For the straight lines in the chevrons (are “zig zag” and “chevron” completely interchangeable?) I used the walking foot, where I would usually free motion them. However, the large size made it possible to use the walking foot, and I know it made my lines a lot straighter (notice I didn’t have to come on Twitter to beg you to chant about crinkling for me). This was the least fun and most time-consuming part. Shoulder tiring. I found that moving the white table around to the left side of the machine gave me the support I needed for this step.
Finally I got to my favorite: free-motion feathers. I know I’m in a little bit of a rut with these, though I am stretching and doing different things with them sometimes. When I get stuck on something like this, I often just go with it until I get them out of my system. Or get good at them. Or sick of them. So far I am getting pretty good at them, though I find that some days I can form feathers and some days I really can’t. More and more I can. And, as Kati R. said, I may just make them forever. So versatile and traditional, but I like the contrast for modern things, too.

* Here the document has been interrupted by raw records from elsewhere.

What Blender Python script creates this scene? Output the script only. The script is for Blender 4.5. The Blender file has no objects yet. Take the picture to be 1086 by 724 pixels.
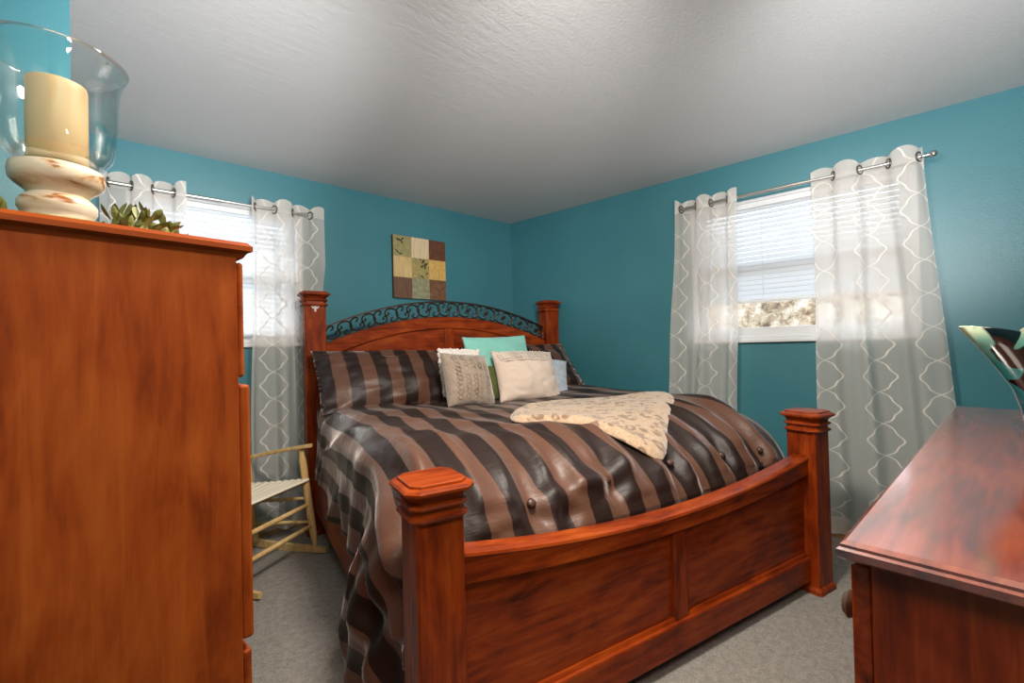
import bpy, bmesh, math, random
from mathutils import Vector, Matrix, noise
PI = math.pi
rad = math.radians
sc = bpy.context.scene
col = sc.collection

# ------------------------------------------------------------------ camera
cam_data = bpy.data.cameras.new('camera')
cam_data.sensor_width = 36.0
cam_data.lens = 36.0 * 482.7 / 1086.0
cam_data.clip_start = 0.02
cam = bpy.data.objects.new('camera', cam_data)
col.objects.link(cam)
_yaw, _pitch, _roll = rad(45.0), rad(0.706), rad(-1.41)
_f = Vector((math.sin(_yaw) * math.cos(_pitch), math.cos(_yaw) * math.cos(_pitch), math.sin(_pitch)))
_r = Vector((math.cos(_yaw), -math.sin(_yaw), 0))
_u = _r.cross(_f)
_r2 = _r * math.cos(_roll) + _u * math.sin(_roll)
_u2 = -_r * math.sin(_roll) + _u * math.cos(_roll)
cm = Matrix((_r2, _u2, -_f)).transposed().to_4x4()
cm.translation = Vector((0, 0, 1.206))
cam.matrix_world = cm
sc.camera = cam

# ------------------------------------------------------------------ world, lights, exposure
sc.view_settings.view_transform = 'Standard'
sc.view_settings.look = 'None'
sc.view_settings.exposure = 0.0
sc.view_settings.gamma = 1.0
sc.view_settings.use_curve_mapping = False
sc.cycles.use_denoising = True
sc.cycles.transparent_max_bounces = 32
sc.cycles.max_bounces = 12
sc.cycles.diffuse_bounces = 5
sc.cycles.sample_clamp_indirect = 6.0

w = bpy.data.worlds.new('daylight')
w.use_nodes = True
sc.world = w
bgn = w.node_tree.nodes['Background']
bgn.inputs['Color'].default_value = (0.74, 0.87, 1.0, 1)
bgn.inputs['Strength'].default_value = 7.0


def area_light(name, loc, target, size, energy, color=(1, 1, 1), size_y=None):
    d = bpy.data.lights.new(name, 'AREA')
    d.energy = energy
    d.color = color
    d.size = size
    if size_y:
        d.shape = 'RECTANGLE'
        d.size_y = size_y
    o = bpy.data.objects.new(name, d)
    col.objects.link(o)
    o.location = loc
    o.rotation_euler = (Vector(target) - Vector(loc)).to_track_quat('-Z', 'Y').to_euler()
    return o


area_light('overhead_fill_light', (0.95, 0.72, 2.40), (1.35, 1.25, 0.0), 0.4, 68, (1.0, 0.92, 0.82))  # added fill for the whole room, out of frame, no fixture behind it
area_light('doorway_light', (0.12, -0.12, 2.40), (0.75, 0.75, 0.3), 0.9, 40, (1.0, 0.88, 0.74))


def spot(name, loc, target, energy, cone, color=(1, 1, 1)):
    d = bpy.data.lights.new(name, 'SPOT')
    d.energy = energy
    d.color = color
    d.spot_size = rad(cone)
    d.spot_blend = 1.0
    d.shadow_soft_size = 0.18
    o = bpy.data.objects.new(name, d)
    col.objects.link(o)
    o.location = loc
    o.rotation_euler = (Vector(target) - Vector(loc)).to_track_quat('-Z', 'Y').to_euler()
    return o


# spots added beside the camera to brighten the ceiling like a bounced flash
spot('ceiling_fill_spot', (0.50, -0.15, 1.45), (0.42, 2.55, 2.44), 400, 40)
spot('ceiling_fill_spot', (0.50, -0.15, 1.45), (2.95, 0.2, 2.44), 280, 56)
spot('ceiling_fill_spot', (0.50, -0.15, 1.45), (2.3, 2.4, 2.44), 190, 58)
sun = bpy.data.lights.new('sun', 'SUN')
sun.energy = 5.0
sun.angle = rad(1.0)
sun.color = (1.0, 0.95, 0.88)
so = bpy.data.objects.new('sun', sun)
col.objects.link(so)
so.rotation_euler = Vector((0.25, -1.0, -0.62)).to_track_quat('-Z', 'Y').to_euler()

# ------------------------------------------------------------------ room frames (fitted from the photograph)
C = Vector((3.224, 3.2035, 0))
A1, A2 = rad(-3.174), rad(2.966)
D1 = Vector((math.cos(A1), math.sin(A1), 0))
N1 = Vector((math.sin(A1), -math.cos(A1), 0))
D2 = Vector((-math.sin(A2), math.cos(A2), 0))
N2 = Vector((-math.cos(A2), -math.sin(A2), 0))
CEIL = 2.44
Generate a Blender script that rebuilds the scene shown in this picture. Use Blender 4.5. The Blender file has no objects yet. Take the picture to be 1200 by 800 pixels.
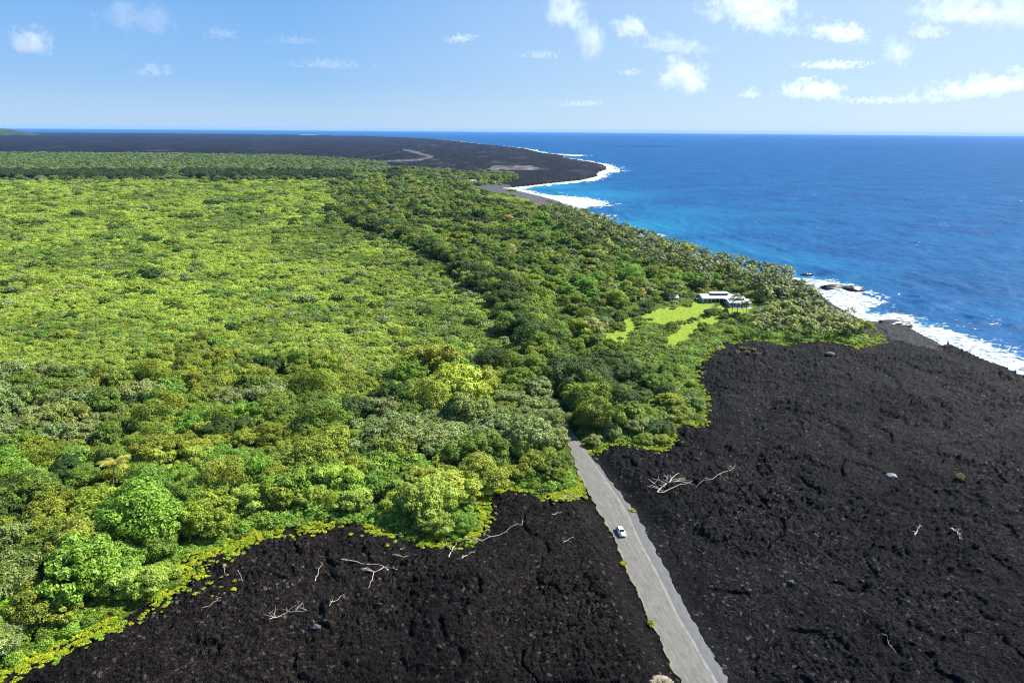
import bpy, bmesh, math, random
import numpy as np
from mathutils import Vector, Matrix, Euler

rng = np.random.default_rng(7)
random.seed(7)
SC = bpy.context.scene
COL = SC.collection
R = math.radians

# ------------------------------------------------------------------ camera
CAM_H = 118.0
PITCH, ROLL, FPX = R(17.15), R(0.45), 800.0
_cp, _sp = math.cos(PITCH), math.sin(PITCH)
_f = np.array([0, _cp, -_sp]); _r0 = np.array([1.0, 0, 0]); _u0 = np.array([0, _sp, _cp])
_r = _r0*math.cos(ROLL) + _u0*math.sin(ROLL)
_u = -_r0*math.sin(ROLL) + _u0*math.cos(ROLL)

def gp(x, y, z=8.0):
    """place on the ground (height z) seen at picture position x, y (1200 x 800)"""
    d = _f*FPX + _r*(x-600) + _u*(400-y)
    t = (z-CAM_H)/d[2]
    return np.array([d[0]*t, d[1]*t, z])

def poly(pts, z=8.0):
    return np.array([gp(x, y, z)[:2] for x, y in pts])

cam_data = bpy.data.cameras.new('camera')
cam_data.sensor_width = 36; cam_data.lens = 24
cam_data.clip_start = 0.5; cam_data.clip_end = 300000
cam = bpy.data.objects.new('camera', cam_data); COL.objects.link(cam)
M = Matrix((( _r[0], _u[0], -_f[0], 0), (_r[1], _u[1], -_f[1], 0), (_r[2], _u[2], -_f[2], CAM_H), (0, 0, 0, 1)))
cam.matrix_world = M
SC.camera = cam

# ------------------------------------------------------------------ noise
def _hash(ix, iy, s):
    h = ix*np.uint32(374761393) + iy*np.uint32(668265263) + np.uint32((s*1442695041+12345) & 0xffffffff)
    h ^= h >> np.uint32(13); h *= np.uint32(1274126177); h ^= h >> np.uint32(16)
    return (h & np.uint32(0xffff)).astype(np.float32)*np.float32(1/65535)

def _cell(x):
    i = np.floor(x); return i.astype(np.int32).view(np.uint32), (x-i).astype(np.float32)

def vnoise(x, y, s=0):
    x = np.asarray(x, float); y = np.asarray(y, float)
    ix, fx = _cell(x); iy, fy = _cell(y)
    fx = fx*fx*(3-2*fx); fy = fy*fy*(3-2*fy); o = np.uint32(1)
    a = _hash(ix, iy, s); b = _hash(ix+o, iy, s); c = _hash(ix, iy+o, s); d = _hash(ix+o, iy+o, s)
    a += (b-a)*fx; c += (d-c)*fx
    return a+(c-a)*fy

def fbm(x, y, s=0, o=4):
    v = 0; a = 0.5
    for i in range(o):
        v = v + a*vnoise(x, y, s+i*17); x = x*2.03+3.1; y = y*2.03+1.7; a *= 0.5
    return v/(1-0.5**o)

def worley(x, y, s=0):
    ix, fx = _cell(x); iy, fy = _cell(y); best = np.full(x.shape, 9.0, np.float32)
    for dx in (-1, 0, 1):
        for dy in (-1, 0, 1):
            cx = (ix.view(np.int32)+dx).view(np.uint32); cy = (iy.view(np.int32)+dy).view(np.uint32)
            best = np.minimum(best, (dx+_hash(cx, cy, s)-fx)**2+(dy+_hash(cx, cy, s+5)-fy)**2)
    return np.sqrt(best)

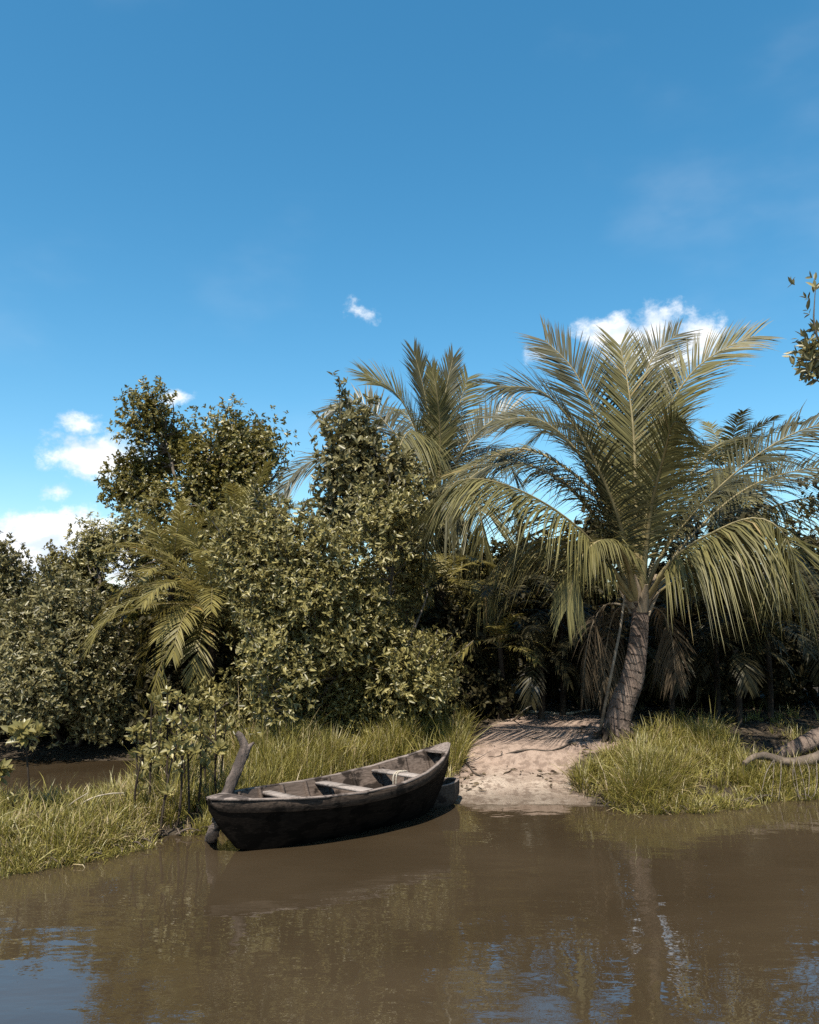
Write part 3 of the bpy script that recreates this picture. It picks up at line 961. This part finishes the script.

For the feathers, I used the flatten and smash technique (is that right? Leah Day?). I used the stitch regulator on my machine, but I’m alright without it, too. I just marked the spines (which I quilted before I took off the walking foot) and went for it. I’m pretty happy with them. There’s some glitches and size variation, but I won’t point those out to you. I think it washed up beautifully.
I bound it with the coordinating stripe, which is wavy, giving the binding an interesting slanted look in places. It’s all machine bound.
This all came from stash, front and back. I enjoyed it, and I hope it comforts someone.
Happy Thanksgiving.
November 19, 2012 at 11:40 PM
FABULOUS, fabulous quilt, Valerie! I love it.
November 20, 2012 at 9:37 AM
Lovely and soothing. What a treasure for someone.